Not surprisingly, leaders of the Muslim community and voices on the left are upset, claiming that a grave injustice has been done to the community and that the First Amendment rights of the 10 defendants have been abrogated
If one views the video (http://www.youtube.com/watch?v=7w96UR79TBw ) of the speech, it is transparently clear that the university sponsors of the event committed to a dialogue with the large and hostile Muslim Student Union contingent that was in the room. The organizers repeatedly said there would be a question-and-answer session after the presentation and literally pleaded with the students to allow the ambassador’s speech to proceed.
As the court record and numerous documents make clear, the Muslim Student Union membership wanted to disrupt, not engage with, the ambassador. Prior to the lecture, the Muslim Student Union members signaled both their intention to disrupt and their contempt for the notion of civil dialogue and the exchange of ideas.
They asserted that, “Oren and his partners should only be granted a speakers platform in the International Criminal Court and should not be honored on our campus.” At a meeting of the MSU’s general assembly the goal of the protest was unambiguously declared to be “disrupt the whole event” with the aim to “shut [it] down with individual disruption.”
In the words of UCI Law School Dean Erwin Chemerinsky, “They shouted him (Ambassador Oren) down.”
In the year and a half since the event, much silliness has been written about what the First Amendment means. Salam al Marayati of the Muslim Public Affairs Committee has argued that the tactics employed by the students, the “heckler’s veto,” is really just an “exercise in free speech ... these students had the courage and conscience to stand up against aggression, using peaceful means ... we cannot allow our educational institutions to be used as a platform to threaten and discourage students who choose to practice their First Amendment right.”

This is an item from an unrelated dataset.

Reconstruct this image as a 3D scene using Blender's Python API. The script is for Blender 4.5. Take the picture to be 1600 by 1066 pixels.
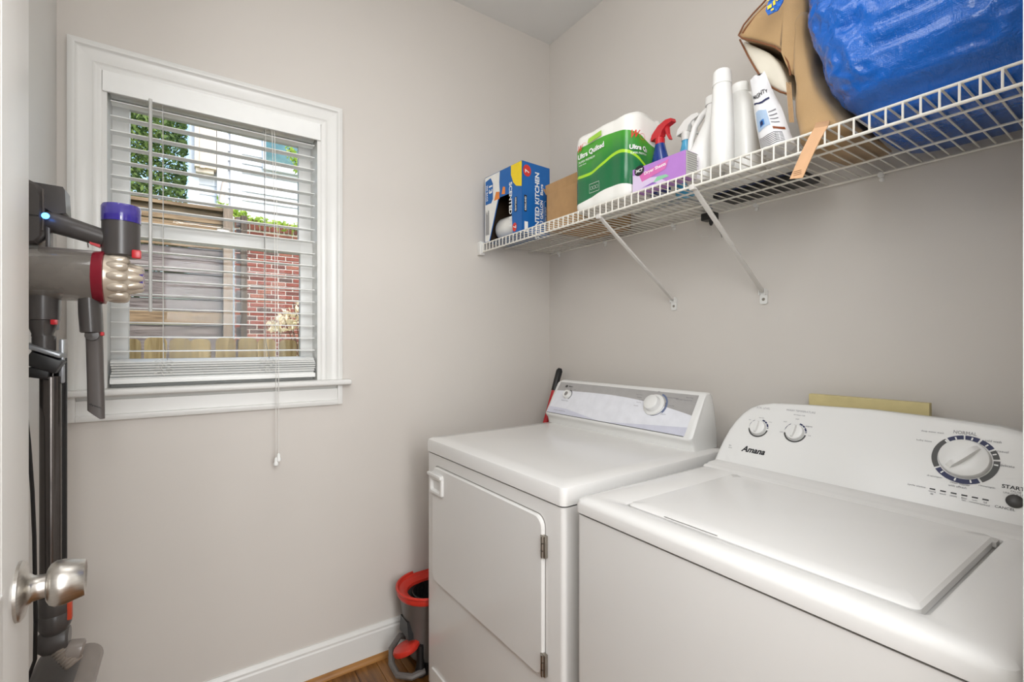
import bpy, bmesh, math, random
from mathutils import Vector, Matrix, noise
random.seed(7)
for o in list(bpy.data.objects): bpy.data.objects.remove(o)
SC = bpy.context.scene; COL = SC.collection
pi = math.pi
def R(a): return math.radians(a)
# ------------------------------------------------------------------ camera
YAW, FPX, CY, CZ = R(34.43), 737.0, 537.0, 1.242
cd = bpy.data.cameras.new('camera'); cam = bpy.data.objects.new('camera', cd); COL.objects.link(cam)
cam.location = (0, 0, CZ); cam.rotation_euler = (R(90), 0, -YAW)
cd.sensor_width = 36; cd.lens = FPX/1600*36; cd.shift_y = (CY-533)/1600; cd.clip_start = .02; cd.clip_end = 200
SC.camera = cam
SC.view_settings.view_transform = 'Standard'; SC.view_settings.look = 'None'
SC.view_settings.gamma = 1; SC.view_settings.use_curve_mapping = False
SC.view_settings.exposure = 0.0
# ------------------------------------------------------------------ world and lights
W = bpy.data.worlds.new('sky'); SC.world = W; W.use_nodes = True
nt = W.node_tree; bg = nt.nodes['Background']
sk = nt.nodes.new('ShaderNodeTexSky'); sk.sky_type = 'NISHITA'; sk.sun_disc = False
sk.sun_elevation = R(48); sk.sun_rotation = R(150); sk.air_density = 1.2; sk.dust_density = 2.5
nt.links.new(sk.outputs[0], bg.inputs[0]); bg.inputs[1].default_value = .47
def light(name, typ, loc, rot, energy, size=None, size_y=None, color=(1,1,1)):
    l = bpy.data.lights.new(name, typ); l.energy = energy; l.color = color
    if typ == 'AREA':
        l.shape = 'RECTANGLE'; l.size = size; l.size_y = size_y or size
    elif typ == 'SUN': l.angle = size
    else: l.shadow_soft_size = size
    o = bpy.data.objects.new(name, l); COL.objects.link(o); o.location = loc; o.rotation_euler = rot
    return o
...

This week, the local office of the Council on American Islamic Relations claimed that the students were the victims of an “abuse of prosecutorial discretion” having been singled out because they were Muslim “in a growing anti-Muslim environment.” The CAIR spokesperson intimated that the suffering of Muslims is so grievous that normal, civil dialogue and discourse is out of the question: “the mode of expression these young men chose is essential to their freedom to express themselves,” – participating in a civil Q&A session is, apparently, out of the question; the only way they can appropriately express themselves is by shutting down their opponents.
As Prof. Chemerinsky, with his constitutional law scholar hat on, has rightly asserted, “There is no right to a heckler’s veto.”
UCI is an educational institution and these students (and many of their supporters) clearly need an education in free speech and the compromises it entails. Listening to and allowing the expression of ideas that one can’t abide is part of the bargain; silencing opponents – no matter how aggrieved one may feel – isn’t. To make our system works, it must be crystal clear that those who don’t play by the rules have to bear the consequences; if there are no consequences to squelching the rights of others, society becomes a cacophonous free-for-all and the loudest, most raucous, voices would be the only ones heard.
The conscious decision to disrupt and harass a guest speaker on a university campus, after repeated warnings, demanded a response from the university and the community that such conduct was simply not acceptable.
UC Irvine and the Orange County District Attorney deserve credit for the extra tutorial on the Constitution and the law that they gave to the Irvine 11.